Today’s marketing campaigns have many moving parts. In general, brands and marketers accept that they need to work with multiple vendors to get the best output from different channels. With that, they usually work double-time and do what they can to coordinate the various disparate activities. It becomes their responsibility to make sure every channel and every team is working together to amplify messages and create a positive customer experience.
But that is rarely true. Multiple vendors almost always involve multiple hand-offs, longer timelines and inconsistencies in the customer experience and brand identity.
What is true: Brands can’t deliver a seamless customer experience or the results the C-suite demands, without a seamless marketing process.
Yet, companies struggle with the fallout of this issue without recognizing what’s behind it. That’s the exact problem a specialty grocery retailer was having as it expanded nationally. After a string of early successes, the chain experienced store-traffic declines in some regions. This slowed sales and caused a drop in customer loyalty program enrollment. And, they weren’t finding enough new customers to offset these negatives because of several underperforming markets.

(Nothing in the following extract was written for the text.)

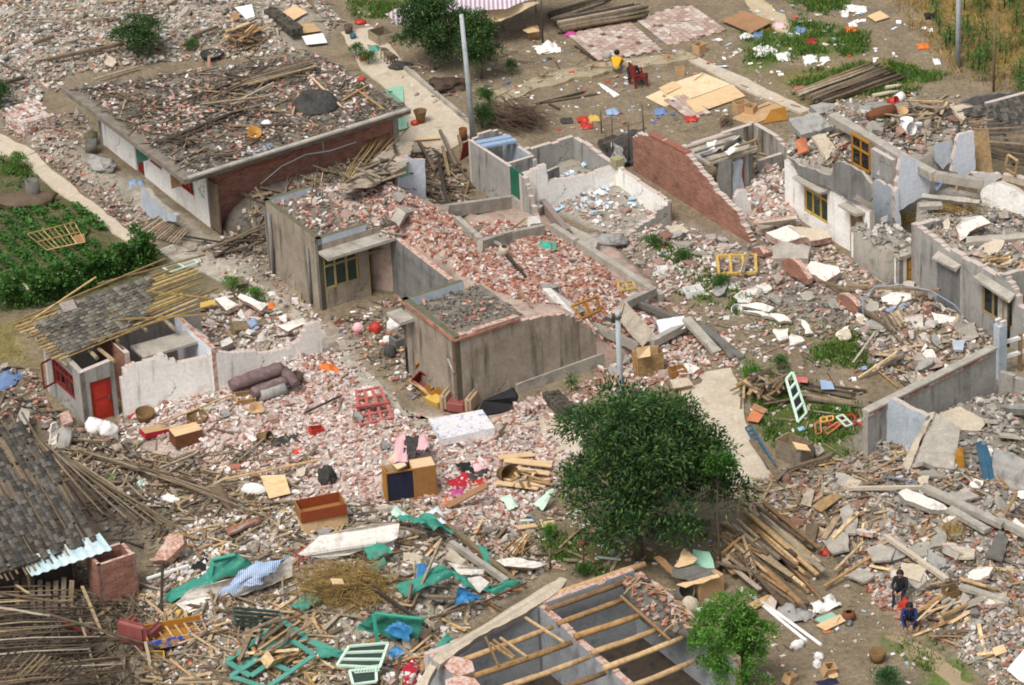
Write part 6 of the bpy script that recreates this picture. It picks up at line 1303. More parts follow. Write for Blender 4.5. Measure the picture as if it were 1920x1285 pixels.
lathe('tub','tan wooden tub on the slab roof','tub',476,256,[(.22,0),(.3,.3)],'ochre',tilt=(.5,.2,0))
for a,b in(((560,175),(548,215)),((582,143),(640,200)),((690,175),(745,185)),((668,168),(720,205)),((650,182),(735,172)),((640,190),(690,160))):beam('stick','pale stick on the right end of the slab roof','stick',(*a,.1),(*b,.2),.07,.05,'wood_fresh',group='pale sticks on the right end of the slab roof')
cloth('cloth','white crumpled cloth on the slab roof edge','cloth',[(150,160),(165,158),(166,170),(152,172)],'white_sack',.1);cloth('cloth','pale blue plastic smear along the front edge of the slab roof','sheet',[(462,285),(510,268),(516,276),(470,292)],'sky_panel',.03,dz=.03)
lump('bag','white bag near the tan tub on the slab roof','bag',500,236,.22,.18,.16,'white_sack')
# brick stack, left
bs=thing('brick_stack','square stack of old pale bricks beside the garden footpath','brick stack',G(60,252))
o0=G(12,235);bme2=MB().box((0,0,0),(.215,.105,.055)).mesh('brick',M['brick_pink']);nx_,ny_,nz_=8,13,13
mb=MB();mb.box(o0+U3*.9+V3*.9*.78+Z3*.36,(1.52,1.25,.7),rz(YU));mb.part('core',M['brick_break_pale'],bs)
cnt=0
for z in range(nz_):
	for i in range(nx_):
		for j in range(ny_):
			if not(z==nz_-1 or j==0 or i==nx_-1):continue
			if z==nz_-1 and random.random()<.2 or cnt>298:continue
			o=link('brick',bme2,o0+U3*(.12+.225*i)+V3*(.06+.112*j)+Z3*(.03+.062*z)+Vector((random.uniform(-.02,.02),random.uniform(-.02,.02),0))-bs.location);o.parent=bs;o.rotation_euler=(0,0,YU+random.gauss(0,.06));cnt+=1
panel(('broken_wall','low broken grey wall stub in front of the slab roofed house','wall'),(267,398),U3,[(266,400),(264,352),(276,358),(284,372),(300,386),(330,405),(331,416),(300,416)],.2,(M['cement_blue'],M['slab']))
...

The chain’s marketing team thought the answer was to spend ad dollars better. Quad was printing 1.5 million of their weekly inserts and, based on that relationship, they asked our media planning group for recommendations on how to improve their offline and online media spend.
After more than four decades executing clients’ marketing programs, we know process and channels, and knew that simply moving ad dollars around wasn’t going to fix their problems. In fact, we knew our client needed a whole new marketing strategy, one with four important objectives:
1. Optimize media spend
While evaluating ad spend isn’t enough to reverse disturbing trends, it’s still a necessary step. We started by reviewing the media plan and budget. We analyzed their print distribution by looking at both efficiencies (rate negotiations and circulation optimization) and effectiveness (store sales by contributing zip codes) and found significant savings – 25% of the total spend.
2. Get a better fix on the customer
Often, the customer data businesses collect and keep is under-used. For this client, we set out to learn more about shopping patterns at the chain’s stores. In order to plan a successful multichannel campaign for them we had to:
- Review demographic, psychographic and media consumption data for target shoppers.
- Conduct a competitive analysis of similar retailers or businesses.
- Take a closer look at underperforming stores or markets – weekly customer counts and sales, average basket size and loyalty engagement.
- Understand foot traffic both around and in the store by day and time.
3. Surround customers and targets with brand touchpoints
So what exactly should their customers be seeing? We used half the media-spend savings to test an integrated multichannel marketing program that targeted their customers better. Focusing on several underperforming stores, we proposed to create an array of opportunities for customers to interact with the brand where and when they wanted to drive store traffic, customer loyalty and sales.
We suggested they launch the program during a big weekend in college basketball’s March Madness with a “Stock Up and Score” promotion of four products: baby back ribs, avocados, beer and the chain’s fresh store-made pizza. We built and managed hyper-local mobile promo hubs for each pilot store. Then we paired mobile promotions with print circulars, direct mail postcards, in-store signage, and geo-target social and programmatic digital advertising. Building the promotion around products (rather than categories or departments) allowed us to measure marketing effectiveness more accurately.
The two biggest priorities of our strategy were:
- Amplify promotions by integrating offline media with digital and online media. This included connecting shoppers to the promotion hubs by including mobile response vehicles such as QR codes in print media.
- Leverage owned media (direct mail, in-store, website) along with social posts on Facebook, Instagram and Pinterest pages.
4. Personalize, Personalize and Personalize
The more relevant personalization is, the more successful. In fact, useful and targeted communications create lasting customer loyalty and drive revenue growth of 10 to 30%, according to a recent McKinsey & Company report. And to personalize really well, marketers need more customer data.
During the promotion, with beacon technology, which tracks cell phone signals and communicates with mobile devices, we captured shopper foot traffic data. The beacons measured what phones were entering the store and when. We could also tell which of those were new customers and what areas people shopped when they were in the store. In addition, they allowed us to capture where they went when they left the store. This information, along with the data from the hyper-local paid social and programmatic media, told us about traffic sources around the store. All this helped us target direct mail and retail inserts to those neighborhoods.
Having customer data by store made it easy to respond to shoppers’ interests with localized, personalized offers. The campaign delivered immediate results.
Results
Over the initial Friday through Sunday promotional period, the pilot stores experienced:
- 10% increase in new-customer traffic.
- 10% sales increase.
- 18% conversion increase.
- A more than 200% increase over goal in loyalty enrollments.
And, the retailer actually ran out of its house-made pizza in the test stores.
So I guess you could say that, by putting all their avocados in one marketing partner’s basket, the grocery retailer was able to connect with consumers in ways it hadn’t been before, nimbly and at a lower cost. When change is a constant and consumers are increasingly in charge, nothing is more important.